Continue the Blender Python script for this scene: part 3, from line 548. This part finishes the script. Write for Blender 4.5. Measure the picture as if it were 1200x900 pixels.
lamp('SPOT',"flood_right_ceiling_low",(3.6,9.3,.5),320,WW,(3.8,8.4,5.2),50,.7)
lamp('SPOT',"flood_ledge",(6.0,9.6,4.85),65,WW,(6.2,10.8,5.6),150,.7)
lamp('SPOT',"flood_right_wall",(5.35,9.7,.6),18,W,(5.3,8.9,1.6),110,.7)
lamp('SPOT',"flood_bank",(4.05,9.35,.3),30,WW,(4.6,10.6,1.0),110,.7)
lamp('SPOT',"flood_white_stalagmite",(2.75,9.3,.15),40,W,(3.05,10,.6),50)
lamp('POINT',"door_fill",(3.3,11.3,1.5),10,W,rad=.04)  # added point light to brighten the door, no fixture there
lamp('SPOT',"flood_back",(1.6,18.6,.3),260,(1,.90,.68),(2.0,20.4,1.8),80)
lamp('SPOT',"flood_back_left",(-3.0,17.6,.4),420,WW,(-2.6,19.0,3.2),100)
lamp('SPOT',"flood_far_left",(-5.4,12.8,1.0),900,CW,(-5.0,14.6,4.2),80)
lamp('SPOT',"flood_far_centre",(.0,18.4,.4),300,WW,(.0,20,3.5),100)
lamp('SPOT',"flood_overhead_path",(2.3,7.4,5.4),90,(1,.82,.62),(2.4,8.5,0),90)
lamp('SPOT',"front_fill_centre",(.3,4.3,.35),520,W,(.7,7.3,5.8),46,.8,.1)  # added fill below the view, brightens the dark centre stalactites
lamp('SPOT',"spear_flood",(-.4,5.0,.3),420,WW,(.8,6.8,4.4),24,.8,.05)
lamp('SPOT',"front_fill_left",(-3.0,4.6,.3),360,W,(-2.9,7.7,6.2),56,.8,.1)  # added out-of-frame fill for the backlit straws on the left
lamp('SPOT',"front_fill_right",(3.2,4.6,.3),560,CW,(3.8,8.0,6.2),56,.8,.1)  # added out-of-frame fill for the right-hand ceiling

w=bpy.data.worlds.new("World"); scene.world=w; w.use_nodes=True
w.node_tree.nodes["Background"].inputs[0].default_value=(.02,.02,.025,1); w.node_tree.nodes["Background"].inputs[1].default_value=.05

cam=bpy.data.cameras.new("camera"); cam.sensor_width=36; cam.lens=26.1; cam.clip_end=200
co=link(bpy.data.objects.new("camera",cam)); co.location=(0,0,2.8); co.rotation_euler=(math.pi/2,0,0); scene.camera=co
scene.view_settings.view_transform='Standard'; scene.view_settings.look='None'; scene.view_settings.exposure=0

◆ What this task involves:
Reproduce the material in full, with no word added or dropped.

◆ The response:
Continue the Blender Python script for this scene: part 3, from line 548. This part finishes the script. Write for Blender 4.5. Measure the picture as if it were 1200x900 pixels.
lamp('SPOT',"flood_right_ceiling_low",(3.6,9.3,.5),320,WW,(3.8,8.4,5.2),50,.7)
lamp('SPOT',"flood_ledge",(6.0,9.6,4.85),65,WW,(6.2,10.8,5.6),150,.7)
lamp('SPOT',"flood_right_wall",(5.35,9.7,.6),18,W,(5.3,8.9,1.6),110,.7)
lamp('SPOT',"flood_bank",(4.05,9.35,.3),30,WW,(4.6,10.6,1.0),110,.7)
lamp('SPOT',"flood_white_stalagmite",(2.75,9.3,.15),40,W,(3.05,10,.6),50)
lamp('POINT',"door_fill",(3.3,11.3,1.5),10,W,rad=.04)  # added point light to brighten the door, no fixture there
lamp('SPOT',"flood_back",(1.6,18.6,.3),260,(1,.90,.68),(2.0,20.4,1.8),80)
lamp('SPOT',"flood_back_left",(-3.0,17.6,.4),420,WW,(-2.6,19.0,3.2),100)
lamp('SPOT',"flood_far_left",(-5.4,12.8,1.0),900,CW,(-5.0,14.6,4.2),80)
lamp('SPOT',"flood_far_centre",(.0,18.4,.4),300,WW,(.0,20,3.5),100)
lamp('SPOT',"flood_overhead_path",(2.3,7.4,5.4),90,(1,.82,.62),(2.4,8.5,0),90)
lamp('SPOT',"front_fill_centre",(.3,4.3,.35),520,W,(.7,7.3,5.8),46,.8,.1)  # added fill below the view, brightens the dark centre stalactites
lamp('SPOT',"spear_flood",(-.4,5.0,.3),420,WW,(.8,6.8,4.4),24,.8,.05)
lamp('SPOT',"front_fill_left",(-3.0,4.6,.3),360,W,(-2.9,7.7,6.2),56,.8,.1)  # added out-of-frame fill for the backlit straws on the left
lamp('SPOT',"front_fill_right",(3.2,4.6,.3),560,CW,(3.8,8.0,6.2),56,.8,.1)  # added out-of-frame fill for the right-hand ceiling

w=bpy.data.worlds.new("World"); scene.world=w; w.use_nodes=True
w.node_tree.nodes["Background"].inputs[0].default_value=(.02,.02,.025,1); w.node_tree.nodes["Background"].inputs[1].default_value=.05

cam=bpy.data.cameras.new("camera"); cam.sensor_width=36; cam.lens=26.1; cam.clip_end=200
co=link(bpy.data.objects.new("camera",cam)); co.location=(0,0,2.8); co.rotation_euler=(math.pi/2,0,0); scene.camera=co
scene.view_settings.view_transform='Standard'; scene.view_settings.look='None'; scene.view_settings.exposure=0